*Goal*:
Gather, from the data below, each line in which the word "objects" occurs.

[Begin Supplied entries]

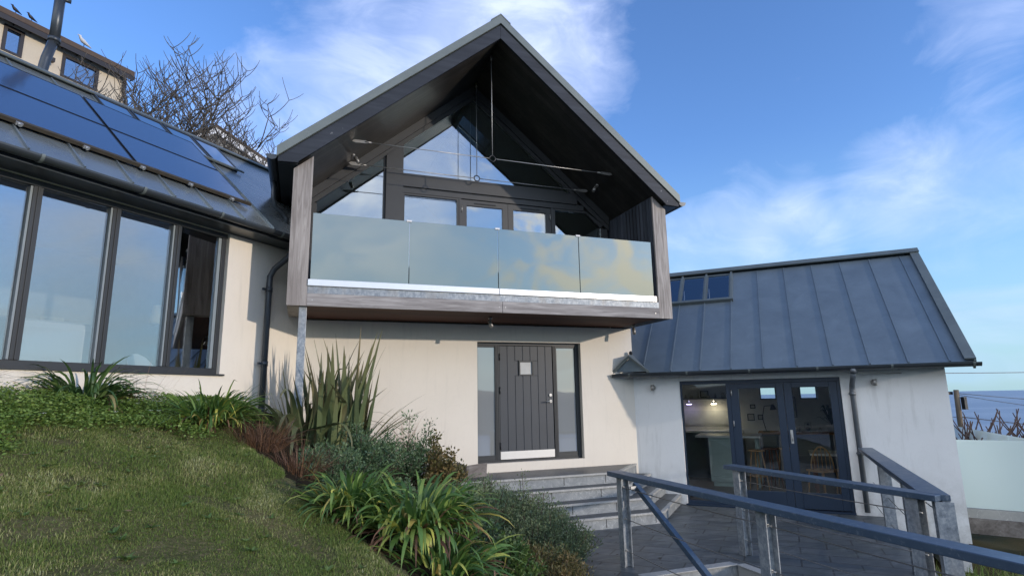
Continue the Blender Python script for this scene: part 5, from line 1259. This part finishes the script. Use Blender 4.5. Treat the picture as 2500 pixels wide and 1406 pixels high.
shrub((1.80, 7.9, .78), (.38, .35), 2600, (.035, .065, .32), 'olive', 'olive-brown leafy shrub left of the sleepers', hgt=.58, stems=24, seed=5, tall=3)
shrub((2.45, 7.9, .30), (.60, .50), 13000, (.024, .046, .17), 'rose', 'rosemary bush beside the landing', 'rosemary_bush', hgt=.50, stems=90, seed=6, upright=.9, group='rosemary bushes')
shrub((2.85, 7.35, .12), (.62, .50), 16000, (.024, .046, .17), 'rose', 'rosemary bush hiding the lower steps with one tall shoot', 'rosemary_bush', hgt=.66, stems=100, seed=7, upright=.9, tall=2, group='rosemary bushes')
shrub((2.75, 6.55, .12), (.70, .60), 17000, (.022, .044, .17), 'rose', 'rosemary bush spreading onto the slate paving', 'rosemary_bush', hgt=.52, stems=110, seed=8, upright=.8, group='rosemary bushes')
shrub((2.05, 7.1, .42), (.60, .55), 13000, (.024, .046, .17), 'rose', 'rosemary bush behind the grey-green mound', 'rosemary_bush', hgt=.62, stems=90, seed=16, upright=.9, group='rosemary bushes')
shrub((1.55, 6.2, .55), (.55, .60), 9500, (.022, .045, .22), 'hebe', 'grey-green mound between the strap leaves and the rosemary', hgt=.50, stems=60, seed=9)
shrub((1.75, 5.35, .30), (.48, .55), 9000, (.022, .042, .36), 'bright', 'bright green leafy mound at the bottom of the bed', hgt=.42, stems=60, seed=10)
shrub((2.35, 5.75, .10), (.55, .5), 12000, (.022, .04, .17), 'olive', 'brownish low bush at the bottom of the bed by the paving', hgt=.40, stems=60, seed=12)
shrub((1.0, 5.7, .80), (.45, .45), 6500, (.022, .045, .22), 'hebe', 'dark shrub behind the two centre strap leaved clumps', hgt=.40, stems=45, seed=13)

# ground cover over the top of the lawn
n = 42000
u = rng.uniform(.9, 6.0, n); w = -rng.uniform(0.02, 1.0, n)**.8*(1.22+.26*np.sin(3.1*u)+.15*np.sin(7.3*u+1)+rng.normal(0, .10, n))*np.clip(.35+.35*(u-.9), .35, 1.0)
X = WC-(u+w)*R2; Y = 9.5+(w-u)*R2; hcov = .05+.16*np.clip((u-1.6)/2.2, 0, 1)*np.clip((1.5+w)/.8, .15, 1)
Z = gz(X, Y)+hcov*rng.uniform(.1, 1, n)**.6+.03*np.sin(7*X)*np.cos(8*Y)
a = rng.uniform(0, 2*np.pi, n); d = np.stack([np.cos(a), np.sin(a), rng.uniform(-.2, .7, n)], -1); d /= np.linalg.norm(d, axis=1)[:, None]
sd = np.cross(d, np.array([0, 0, 1.])+rng.normal(0, .5, (n, 3))); sd /= np.linalg.norm(sd, axis=1)[:, None]
P = np.stack([X, Y, Z], -1); L_ = rng.uniform(.018, .036, n)[:, None]; wd = L_*.36
V = np.stack([P, P+d*L_*.5-sd*wd, P+d*L_, P+d*L_*.5+sd*wd], 1).reshape(-1, 3)
o = pymesh('ground_cover', V, np.arange(n*4).reshape(-1, 4), 'cover', None, np.stack([np.repeat(rng.uniform(0, 1, n), 4), np.zeros(n*4)], -1)); struct(o, 'stuff', 'low leafy ground cover along the top of the lawn')
# daisies in the ground cover
bm = B()
for k in range(16):
    uu = random.uniform(2.2, 4.3); ww = -random.uniform(.35, 1.3); x, y = WC-(uu+ww)*R2, 9.5+(ww-uu)*R2
    c0 = Vector((x, y, float(gz(x, y))+.19))
    for j in range(6):
        aa = j*math.pi/3; bm.quad(c0, c0+Vector((math.cos(aa-.3), math.sin(aa-.3), .25))*.018, c0+Vector((math.cos(aa), math.sin(aa), .3))*.024, c0+Vector((math.cos(aa+.3), math.sin(aa+.3), .25))*.018)
struct(bm.obj('daisies', 'petal', recalc=False), 'stuff', 'scattered white daisies in the ground cover')

# mown grass blades, denser where the lawn is near the camera
def grassfield(n, reg, Lr, Wr):
    X = rng.uniform(reg[0], reg[1], n); Y = rng.uniform(reg[2], reg[3], n)
    ok = (X < bed_edge(Y)+.05+.05*np.sin(9*Y)) & (wing_d(X, Y) > .05); X, Y = X[ok], Y[ok]; m = len(X)
    th = np.sin(4.3*X+2*np.sin(2.7*Y))*np.sin(3.9*Y+1.7*np.sin(3.1*X)); kp = rng.uniform(0, 1, m) < np.where(th > .72, .25, 1); X, Y = X[kp], Y[kp]; m = len(X)
    base = np.stack([X, Y, gz(X, Y)+bumps(X, Y)-.004], -1); pa = .5+.5*np.sin(2.1*X+.7*np.sin(3*Y))*np.sin(1.9*Y+1+.6*np.sin(2.5*X))
    Ln = rng.uniform(*Lr, m)*(.55+.75*pa)*np.where(rng.uniform(0, 1, m) < .03, 1.7, 1)
    return blades(base, unit(rng.uniform(0, 2*np.pi, m)), Ln, rng.uniform(*Wr, m), (rng.uniform(.35, 1.5, m), rng.uniform(.2, 1.8, m)), 2, np.clip(rng.uniform(0, 1, m)**1.25, 0, 1))
parts = [grassfield(210000, (-2.6, 1.3, 2.9, 5.2), (.018, .038), (.0024, .0046)), grassfield(120000, (-3.4, .5, 5.2, 7.9), (.020, .040), (.003, .0055)), grassfield(20000, (-5, -2.6, 3, 6), (.025, .055), (.004, .007))]
off = 0; VV, FF, TT = [], [], []
for v, f, t_ in parts: VV.append(v); FF.append(f+off); TT.append(t_); off += len(v)
o = pymesh('grass', np.concatenate(VV), np.concatenate(FF), 'grass', None, np.concatenate(TT)); struct(o, 'stuff', 'short mown grass of the sloping lawn')

# weeds and clover rosettes in the lawn
k = 170; X = rng.uniform(-2.6, 1.2, k); Y = rng.uniform(3.1, 7.2, k); ok = (X < bed_edge(Y)-.05) & (wing_d(X, Y) > 1.1); X, Y = X[ok], Y[ok]; k = len(X); q = 9
Xr, Yr = np.repeat(X, q), np.repeat(Y, q); sz = np.repeat(rng.uniform(.6, 1.5, k), q)
V, F, T_ = blades(np.stack([Xr, Yr, gz(Xr, Yr)+bumps(Xr, Yr)+.006], -1), unit(rng.uniform(0, 6.28, k*q)), rng.uniform(.03, .055, k*q)*sz, rng.uniform(.010, .018, k*q)*sz, (rng.uniform(.25, .8, k*q), rng.uniform(.3, 1.2, k*q)), 4, np.repeat(rng.uniform(.3, 1, k), q))
struct(pymesh('lawn_weeds', V, F, 'bright', None, T_), 'stuff', 'small broad leaved weeds scattered through the lawn')
bm = B()
for i in range(90):
    x, y = random.uniform(-2.4, 1.2), random.uniform(3.1, 7.0)
    if x > float(bed_edge(y))-.05 or wing_d(x, y) < .9: continue
    a = random.uniform(0, 6.28); c0 = Vector((x, y, float(gz(x, y)+bumps(x, y))+.022)); d0 = Vector((math.cos(a), math.sin(a), random.uniform(-.2, .3))); s0 = Vector((-math.sin(a), math.cos(a), .2)); L_ = random.uniform(.014, .03)
    bm.quad(c0, c0+d0*L_+s0*L_*.45, c0+d0*L_*2, c0+d0*L_-s0*L_*.45)
struct(bm.obj('lawn_litter', simple('brown_litter', (.20, .13, .07), .8), recalc=False), 'stuff', 'brown fallen leaves lying on the lawn')

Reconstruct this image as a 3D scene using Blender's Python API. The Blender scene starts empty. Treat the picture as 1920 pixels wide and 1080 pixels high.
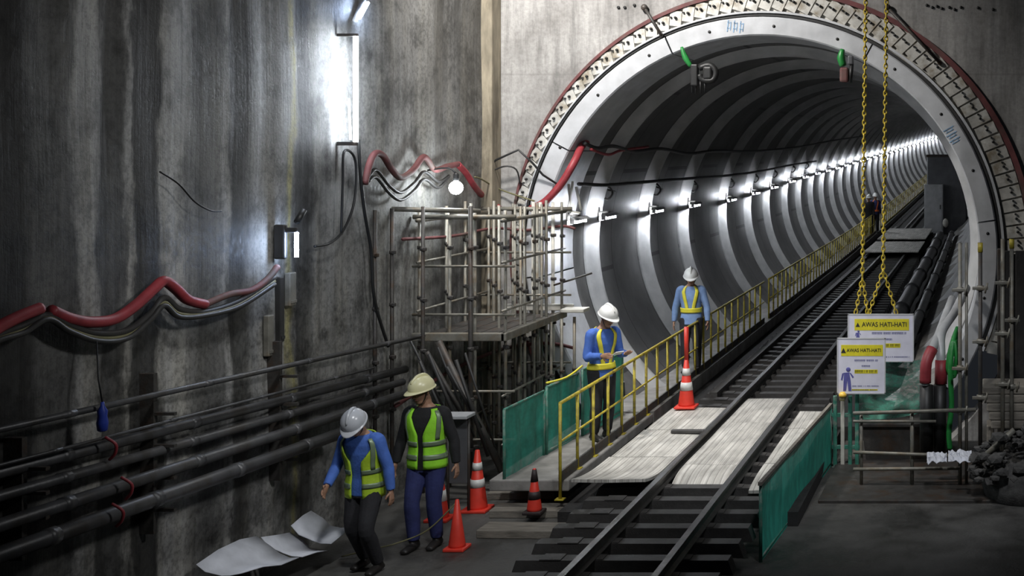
import bpy, bmesh, math, random
from mathutils import Vector, Matrix, noise
random.seed(7)
PI = math.pi
SC = bpy.context.scene
COL = SC.collection

# ------------------------------------------------------------------ camera frame
# portal wall is the plane y = 0; the camera looks along +y from 18 m in front of it
D, PPM, VX, VY, EYE = 18.0, 130.0, 1850.0, 280.0, 3.8
def sc_(y): return D/(D+y)
def at(px, py, y):
    k = PPM*sc_(y)
    return Vector(((px-VX)/k, y, EYE-(py-VY)/k))
def atX(px, py, X):                      # point of the picture lying in the plane x = X
    s = (px-VX)/(PPM*X)
    return at(px, py, D/s-D)
def atZ(px, py, Z):                      # point of the picture lying at height Z
    s = (py-VY)/(PPM*(EYE-Z))
    return at(px, py, D/s-D)

cam = bpy.data.cameras.new('camera'); camo = bpy.data.objects.new('camera', cam); COL.objects.link(camo)
camo.location = (0, -D, EYE); camo.rotation_euler = (PI/2, 0, 0)
cam.sensor_width = 36; cam.lens = PPM*D/1920*36
cam.shift_x = -(VX-960)/1920; cam.shift_y = -(540-VY)/1920
cam.clip_end = 400
SC.camera = camo

# ------------------------------------------------------------------ materials
def nt(name):
    m = bpy.data.materials.new(name); m.use_nodes = True
    n = m.node_tree.nodes; l = m.node_tree.links
    return m, n, l, n['Principled BSDF']
def mixc(n, l, fac, a, b, bt='MIX'):
    x = n.new('ShaderNodeMix'); x.data_type = 'RGBA'; x.blend_type = bt
    for s, v in ((x.inputs['Factor'], fac), (x.inputs[6], a), (x.inputs[7], b)):
        if hasattr(v, 'is_linked'): l.new(v, s)
        else: s.default_value = v if not isinstance(v, tuple) or len(v) == 4 else (*v, 1)
    return x.outputs[2]
def math_(n, l, op, a, b=0, c=None, clamp=False):
    x = n.new('ShaderNodeMath'); x.operation = op; x.use_clamp = clamp
    for i, v in enumerate((a, b) if c is None else (a, b, c)):
        if hasattr(v, 'is_linked'): l.new(v, x.inputs[i])
        else: x.inputs[i].default_value = v
    return x.outputs[0]
def noise_(n, l, vec, scale, detail=4, rough=.55):
    x = n.new('ShaderNodeTexNoise'); x.inputs['Scale'].default_value = scale
    x.inputs['Detail'].default_value = detail; x.inputs['Roughness'].default_value = rough
    if vec is not None: l.new(vec, x.inputs['Vector'])
    return x.outputs['Fac']
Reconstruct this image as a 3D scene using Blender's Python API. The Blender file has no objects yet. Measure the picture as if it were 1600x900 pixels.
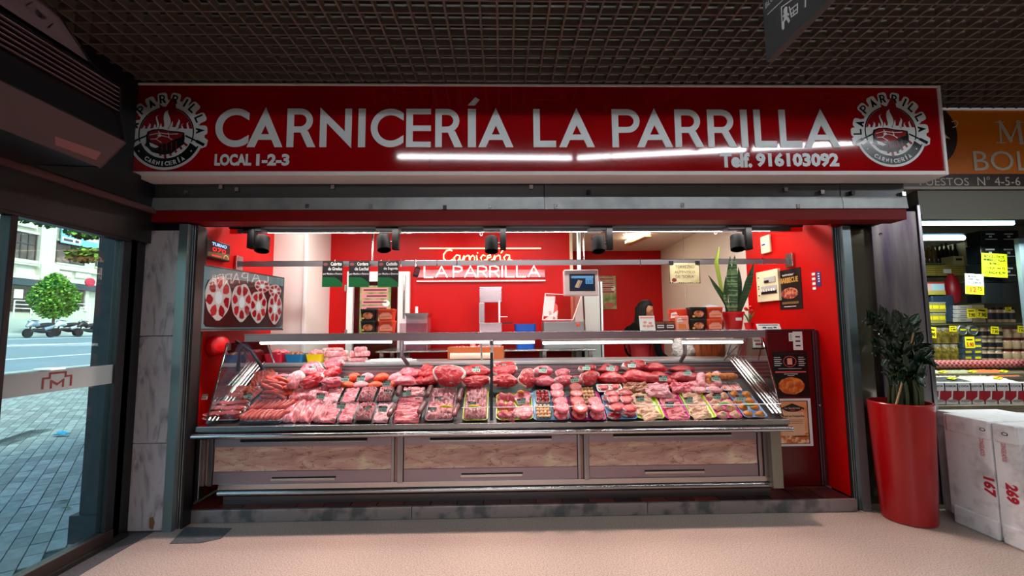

[End Supplied entries]

*The output*:
cam = bpy.data.cameras.new('camera'); camo = bpy.data.objects.new('camera', cam); COL.objects.link(camo)
Reconstruct this image as a 3D scene using Blender's Python API. The Blender file has no objects yet. Measure the picture as if it were 1600x900 pixels.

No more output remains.